Hal itu tergambar dari aktivitas pusat akik di lantai 2 kompleks Pasar Segar Panakkukang, Kota Makassar, yang mulai sepi. Hampir  separo stan penjual akik tutup. Mereka tidak lagi beroperasi. Para penjualnya hanya duduk-duduk lesu di stan masing-masing. Hanya ada satu dua pengunjung yang terlihat berinteraksi dengan penjual.
Kondisi itu terasa kontras jika dibandingkan dengan tiga bulan lalu. Yang pernah berkunjung ke “Kota Permata Pasar Segar” beberapa bulan lalu pasti setuju jika penulis mengatakan tempat itu selalu disesaki pengunjung.
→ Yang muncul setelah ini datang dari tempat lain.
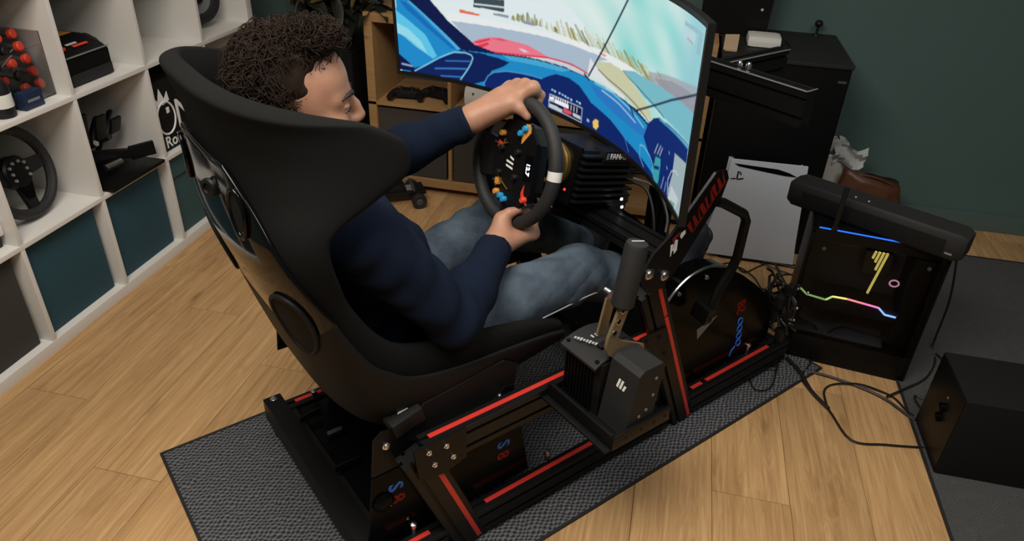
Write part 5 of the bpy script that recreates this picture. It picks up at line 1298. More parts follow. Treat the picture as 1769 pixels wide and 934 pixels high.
U0, U1, V0, V1 = .0075, .9925, .028, .975
panel(MB(RIG), 0, 1, 0, 1, -.011, -.002).build('rear_shell', 'black_plastic', mon)
mb = MB(RIG); panel(mb, 0, 1, 0, V0, -.002, .004); panel(mb, 0, 1, V1, 1, -.002, .004); panel(mb, 0, U0, V0, V1, -.002, .004, 1); panel(mb, U1, 1, V0, V1, -.002, .004, 1)
mb.build('bezel', 'black_plastic', mon)
mb = MB(RIG); panel(mb, .3, .7, .2, .8, -.05, -.010, 12); mb.build('rear_hump', 'black_plastic', mon)
NU, NV = 660, 210
uu = np.linspace(U0, U1, NU); vv = np.linspace(V0, V1, NV)
UU, VV = np.meshgrid(uu, vv)
base = np.zeros((NV, NU, 3))
c1 = np.array(srgb(226, 240, 236)); c2 = np.array(srgb(126, 216, 210)); c3 = np.array(srgb(150, 205, 212))
nz = .5 + .28 * np.sin(UU * 19 + 3 * np.sin(VV * 7)) * np.sin(VV * 9 + UU * 6 + 1) + .16 * np.sin(UU * 47 + VV * 21)
k = np.clip((UU - .5) / .28, 0, 1)[..., None]; kk = (np.clip(nz, 0, 1) * np.clip((UU - .45) * 4, 0, 1))[..., None]
base[:] = c1 * (1 - kk) + c2 * kk
lo = np.clip((UU - .83) / .12, 0, 1)[..., None]; base = base * (1 - lo) + c3 * lo
AS = MW / MH


def cover_poly(p):
    ins = np.zeros(UU.shape, bool); n = len(p); j = n - 1
    for i in range(n):
        xi, yi = p[i]; xj, yj = p[j]
        if yi != yj:
            ins ^= ((yi > VV) != (yj > VV)) & (UU < (xj - xi) * (VV - yi) / (yj - yi) + xi)
        j = i
    return ins.astype(float)


def cover_line(p, w):
    d = np.full(UU.shape, 9.0)
    for (xa, ya), (xb, yb) in zip(p[:-1], p[1:]):
        ax, bx = xa * AS, xb * AS; dx_, dy_ = bx - ax, yb - ya; L2 = dx_ * dx_ + dy_ * dy_ + 1e-12
        t_ = np.clip(((UU * AS - ax) * dx_ + (VV - ya) * dy_) / L2, 0, 1)
        d = np.minimum(d, np.hypot(UU * AS - ax - t_ * dx_, VV - ya - t_ * dy_))
    px_ = .0045
    return np.clip((w / 2 - d) / px_ + .5, 0, 1)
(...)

Orang-orang dari dalam dan luar kota silih berganti datang dan membawa pulang batu-batu permata yang disukainya. Sisik naga, fire opal, manakara, kecubung, hingga batu tokoh banyak diburu.
Pameran pun kerap diadakan. Pameran besar yang diselenggarakan komunitas Makassar Gemstone Lovers (Magello) pada Juni Agustus dan September sukses besar. Omzet Rp 1 miliar per hari diraih. Namun, kondisi berubah sejak awal Oktober lalu. Transaksi akik tiba-tiba sepi. Pengunjung tidak lagi datang berdesak-desakan. Ujung-ujungnya, satu per satu penjual akik angkat kaki dari stan mereka.
Setelah berkeliling mengamati stan-stan yang tutup, penulis menuju ke Nagakarra Gemstone, salah satu stan penjualan akik yang bertahan di tengah lesunya pasar akik. Pipink Dejago, pemilik stan tersebut, mengakui kini penjualan tidak seramai saat booming. “Iya, sejak bulan lalu, satu per satu penjual pergi. Penjualan lesu, turun kira-kira 20 persen. Karena berembus isu harga batu turun. Jadi, penjual tidak semangat lagi, “kata Pipink.
Meski banyak pedagang yang menutup stannya, Pipink berusaha tetap bertahan. Dia terus mengasah bisnis akik agar tetap berkilau. Berbagai strategi ditempuh. Mulai melakukan penjualan secara online, pendekatan personal dengan membangun, hingga mengikuti pameran ke luar kota.
“Kalau boleh jujur, sudah sangat berbeda. Dulu penjualan bisa sampai ratusan juta rupiah per bulan. Itu dari penjualan offline di stan saja. Sekarang 80 persen penjualan lewat online, selebihnya offline. Pembelinya pun didominasi masyarakat dari luar kota seperti Surabaya dan Jogja,” jelasnya. (nurhikmah/ars/JPG/c6/agm).